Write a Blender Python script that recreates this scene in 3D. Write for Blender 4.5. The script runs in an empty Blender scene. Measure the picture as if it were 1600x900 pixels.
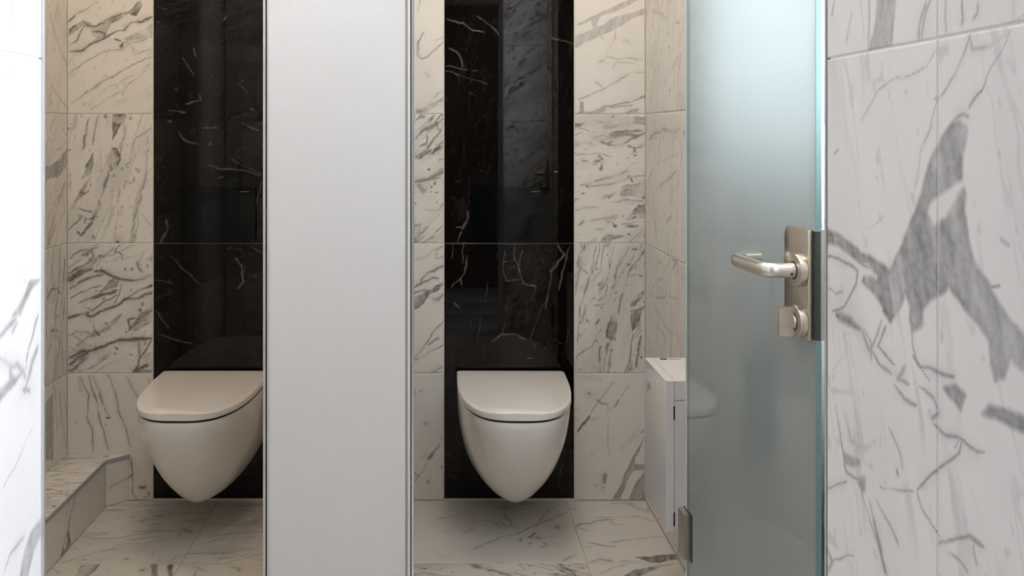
import bpy, bmesh, math, random
import numpy as np
from mathutils import Vector, Matrix

random.seed(7)
C = bpy.context.scene.collection
SC = bpy.context.scene

# ---------------------------------------------------------------- camera, world, light
F, PX, PY, CH = 1500.0, 684.0, 206.0, 1.136        # focal length and principal point for a 1600x900 frame, eye height
cam_d = bpy.data.cameras.new('camera')
cam = bpy.data.objects.new('camera', cam_d); C.objects.link(cam)
cam.location = (0, 0, CH); cam.rotation_euler = (math.pi/2, 0, 0)
cam_d.sensor_width = 36; cam_d.lens = F/1600*36
cam_d.shift_x = (800-PX)/1600; cam_d.shift_y = -(450-PY)/1600
cam_d.clip_start = 0.02
SC.camera = cam
SC.view_settings.view_transform = 'Standard'; SC.view_settings.look = 'None'
SC.view_settings.gamma = 1; SC.view_settings.use_curve_mapping = False
SC.view_settings.exposure = 0.0
w = bpy.data.worlds.new('daylight'); SC.world = w; w.use_nodes = True
bg = w.node_tree.nodes['Background']; bg.inputs[0].default_value = (0.62, 0.78, 1, 1); bg.inputs[1].default_value = 1.0

def area(name, loc, target, size, power, col, shape='DISK', sy=None, spread=math.pi):
    l = bpy.data.lights.new(name, 'AREA'); l.shape = shape; l.size = size
    if sy: l.size_y = sy
    l.energy = power; l.color = col; l.spread = spread
    o = bpy.data.objects.new(name, l); C.objects.link(o); o.location = loc
    o.rotation_euler = (Vector(target)-Vector(loc)).to_track_quat('-Z', 'Y').to_euler()
    return o
WARM = (1.0, 0.77, 0.53); NEUT = (1.0, 0.83, 0.64); WHITE = (1.0, 0.93, 0.86); COOL = (0.78, 0.88, 1.0); SKY = (0.88, 0.92, 1.0)
area('daylight_window', (1.26, -0.35, 1.55), (-0.35, 0.66, 1.1), 0.8, 15, COOL, 'RECTANGLE', 1.1)
area('daylight_window', (0.665, 1.50, 1.685), (0.0, 1.50, 1.685), 0.50, 66, SKY, 'RECTANGLE', 1.11)
LAMPS = [('stall lamp', -0.66, 2.32, 5.0, WARM, 0.5), ('stall lamp', 0.24, 2.32, 5.2, NEUT, 0.5),
         ('front lamp', -0.24, 1.40, 5.6, WHITE, 0.3)]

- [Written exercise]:
Copy every line of the listing containing the string "scene".

- [Output for this exercise]:
Write a Blender Python script that recreates this scene in 3D. Write for Blender 4.5. The script runs in an empty Blender scene. Measure the picture as if it were 1600x900 pixels.
C = bpy.context.scene.collection
SC = bpy.context.scene